LETTERS: Support growth of small telecoms firms

Annual ICT Week
Delegates at the Annual ICT Week in May. Kenya has had key innovations in the ICT and telecoms. FILE PHOTO | NMG 

Kenya’s telecommunications sector has for the longest time been driven by innovations that have spurred robust business growth, creating employment and other related opportunities, directly and indirectly.

The 2018 GSMA report, The Mobile Economy Sub-Saharan Africa, indicates that in 2017, mobile technologies and services generated about 7.1percent of GDP in sub-Saharan Africa, a contribution that amounted to about $110 billion of added economic value. These figures are projected to rise to about 7.9 percent and $150 billion, respectively by 2022.

The mobile eco-system also supported about three million jobs, directly and indirectly and made a substantial contribution to the funding of the public sector, with almost $14 billion raised through taxation; these are projected to rise northwards of 3.5 million jobs and $16 billion respectively by 2022.

Despite the growth seen over the years, Kenya’s sector is still ailing; one player controls about 70 per cent of the country’s mobile subscribers and more than 90 per cent of the revenue collected in the market. This phenomenon has stunted the growth of smaller players hence affecting the whole telecommunications eco-system.

Early this year, Airtel and Telkom announced their intention to merge their respective businesses to operate under a joint venture company that they have christened Airtel-Telkom. The intention was laudable as it spoke to renewed hope in a precarious telecommunications arena. However, this may soon be short-lived.


The recent move by the Communications Authority of Kenya (CAK) to delay the approval process of the joint venture between Airtel and Telkom, pending investigations by the Ethics and Anti-Corruption Commission (EACC), may potentially deny Kenyans the chance of experiencing the value proposition of the joint force. EACC’s investigations are in connection with allegations of misappropriation of public funds in the process the privatisation, recapitalisation and restructuring of the balance sheet of Telkom Kenya Limited.

This exercise spans back to 2012, with the Commission seeking to establish the circumstances under which the Treasury ceded further ownership of Telkom Kenya to France Telecom, which later sold its stake as majority shareholder to private equity fund Helios Investment Partners. In my view, this recapitalisation and the intended merger are two separate dichotomies and processes that are not connected.

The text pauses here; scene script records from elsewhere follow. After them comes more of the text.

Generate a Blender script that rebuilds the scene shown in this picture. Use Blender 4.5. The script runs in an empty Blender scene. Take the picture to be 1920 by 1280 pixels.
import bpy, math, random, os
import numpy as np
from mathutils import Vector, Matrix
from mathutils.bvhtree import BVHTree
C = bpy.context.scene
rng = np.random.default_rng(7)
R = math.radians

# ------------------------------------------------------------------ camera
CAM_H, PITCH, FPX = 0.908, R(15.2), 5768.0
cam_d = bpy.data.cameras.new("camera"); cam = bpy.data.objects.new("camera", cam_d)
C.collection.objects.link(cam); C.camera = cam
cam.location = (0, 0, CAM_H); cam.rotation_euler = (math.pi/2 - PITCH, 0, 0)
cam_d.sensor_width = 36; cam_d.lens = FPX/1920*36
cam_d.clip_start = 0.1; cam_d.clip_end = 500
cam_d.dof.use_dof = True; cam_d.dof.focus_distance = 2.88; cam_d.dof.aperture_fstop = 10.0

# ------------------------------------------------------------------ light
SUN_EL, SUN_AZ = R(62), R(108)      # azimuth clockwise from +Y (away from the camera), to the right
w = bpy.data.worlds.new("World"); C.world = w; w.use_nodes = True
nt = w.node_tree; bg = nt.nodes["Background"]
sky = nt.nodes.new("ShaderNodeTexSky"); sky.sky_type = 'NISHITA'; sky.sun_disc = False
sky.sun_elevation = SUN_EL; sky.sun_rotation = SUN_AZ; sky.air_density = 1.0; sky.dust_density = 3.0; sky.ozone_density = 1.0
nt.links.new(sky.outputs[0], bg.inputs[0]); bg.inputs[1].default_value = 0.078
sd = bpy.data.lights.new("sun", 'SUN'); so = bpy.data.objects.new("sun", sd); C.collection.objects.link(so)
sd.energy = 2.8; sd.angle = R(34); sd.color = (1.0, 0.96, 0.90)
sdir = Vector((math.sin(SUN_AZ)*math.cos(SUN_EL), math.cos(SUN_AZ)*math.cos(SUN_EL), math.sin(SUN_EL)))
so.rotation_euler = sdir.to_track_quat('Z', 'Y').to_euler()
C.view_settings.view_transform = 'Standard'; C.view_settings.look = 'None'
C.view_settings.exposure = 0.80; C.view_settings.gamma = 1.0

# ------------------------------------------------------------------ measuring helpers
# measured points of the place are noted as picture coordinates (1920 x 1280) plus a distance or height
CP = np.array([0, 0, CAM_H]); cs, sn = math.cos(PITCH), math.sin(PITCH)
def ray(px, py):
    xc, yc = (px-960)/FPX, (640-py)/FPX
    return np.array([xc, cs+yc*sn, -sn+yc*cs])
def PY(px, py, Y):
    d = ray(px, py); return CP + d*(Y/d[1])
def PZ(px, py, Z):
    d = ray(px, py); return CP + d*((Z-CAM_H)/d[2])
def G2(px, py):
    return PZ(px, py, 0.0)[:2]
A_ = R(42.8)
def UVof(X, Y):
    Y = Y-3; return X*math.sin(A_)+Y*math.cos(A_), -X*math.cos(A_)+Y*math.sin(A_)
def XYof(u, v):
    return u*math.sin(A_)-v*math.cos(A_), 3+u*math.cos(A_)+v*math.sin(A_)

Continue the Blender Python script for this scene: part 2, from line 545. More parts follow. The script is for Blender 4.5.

As an economy that is powered primarily by mobile communication, the reversion into a monopoly, which seems to be where this country is headed if the merger is not approved, will see a fall in consumer welfare through: an increase in product and solution cost, a shrinkage in choice options, a reduced rate of market development and diminished economic productivity. This makes it unsustainable for business and investors, more so in a sector that is in urgent need of regulatory relief.

Given the low or zero potential of growth for small players in the sector as it currently is, the Kenyan market has seen investors close shop due to the unfavourable growth environment. Essar Telecom, operating under the YU brand wound up its operations in the country because of the current state of the market. Across our borders, South Africa, Rwanda, Botswana, Namibia and other African economies are now attracting more foreign investment owing to their proactive regulatory environments.

Through this, they are ranking far better than Kenya in overall regional and even global competitiveness. What must be made clear though, is that the provision of an enabling environment for smaller players to thrive should not be misconstrued to mean that they will be the benefactors of a “free ride”. These smaller players will finally be able to realise growth against the investments they make to the benefit of both the consumer and the taxman.

I believe Kenyans have not forgotten the days of a monopoly in the audio-visual broadcast sector, where the country had to be content with the solitary State broadcaster – the then Voice of Kenya now the Kenya Broadcasting Corporation. Content choices were to improve, upon the liberalisation of the airwaves, the digitisation of platforms and the implementation of best practice, making it conducive for more players to join that sector.

A monopoly that controls an industry’s trends and ecosystem, choking its consumers, remains dangerous for the overall growth of any industry if it is not checked and made to evolve with the inevitable dynamics of growth and consumer demands.